THE ICON INTERVIEW: FIFTEEN YEARS IN THE FAMILY
I have been in Duraid Qureshi’s Hum Television Network office many times before, but never was it this teeming with excitement.
Three photographers, two from Dawn, are moving small furniture around, posing Qureshi with bits of it, as they compose and snap picture after picture. Two videographers are standing idly behind me, their hands on their cameras and portable lights, unsure of whether they are done with their shooting or not (I think they are).
An executive of the network paces around just outside the office, fending off one phone call after another. Even Qureshi’s phone, which buzzes every five minutes, craves attention. Meetings are shifted by half-hour margins, making brief wiggle-room for last minute appointments.
There is a reason for the hubbub: the Hum Network is turning 15, and its CEO — Qureshi — has a lot to take care of.
“Why is all of your stuff so last minute?” I joke, as our unmade teas are slid in front of us on the table.
Although they may sound last minute, projects such as the Hum Style Awards, which will coincide with the anniversary next month, are cooked silently and then suddenly unleashed on the press.
As the Hum Network turns 15, Icon reaches out to the driving forces behind it — the mother-son duo of President Sultana Siddiqui and CEO Duraid Qureshi — to find out what it takes to run a growing media empire
“We do let everyone in the press know a few days before, don’t we?” Qureshi says, retaliating with a wink and a nudge, knowing full well that this is how the media industry works.
As one of the pioneers in private television, Hum Network is often known to go big. Qureshi says there is no choice. I think he just likes it that way.

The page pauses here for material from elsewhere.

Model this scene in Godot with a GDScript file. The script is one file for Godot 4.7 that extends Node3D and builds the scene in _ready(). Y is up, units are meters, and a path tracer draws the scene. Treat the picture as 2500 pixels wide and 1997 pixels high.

Celebrating achievements and giving people — and the industry — the pomp and grandeur it deserves.
A business graduate of Lums (where he met his wife, Momina Duraid — one of the biggest producers in television), Qureshi is by far one of the most enthusiastic CEOs in the media business. Both a voice of reason (“the buck for decision-making stops at me,” he says) and an unyielding supporter of his network’s endeavours, he is almost single-handedly responsible for nurturing the idea of making a television network out of scratch.
The long story, which Qureshi narrates in the absence of his mother and Hum Network President Sultana Siddiqui, goes something like this:
As a fresh graduate from business school, Qureshi was brimming with excitement. His heart, though, wasn’t contented when he joined the sugar mill business. Growing up on PTV sets (where his mother was a producer), he realised the potential of the media business at an early stage.
It was a new time for PTV when he joined his mother’s production company. The channel had just started leasing time slots out to independent producers, who were producing and then getting the sponsorships for their own serials.
Learning on the job, Qureshi knew that because of his mother, one of the most sought-after producers in the field, he had an advantage over others. He didn’t have to wait in line to do business with the giants in the field.
“It was embarrassing at times,” he says, recalling an occasion. “There was a veteran director waiting to meet an executive of a media company for over an hour. However, the moment I entered, I was shown inside.” When he met the executive, the latter told him that he couldn’t let Qureshi wait since he was a close acquaintance.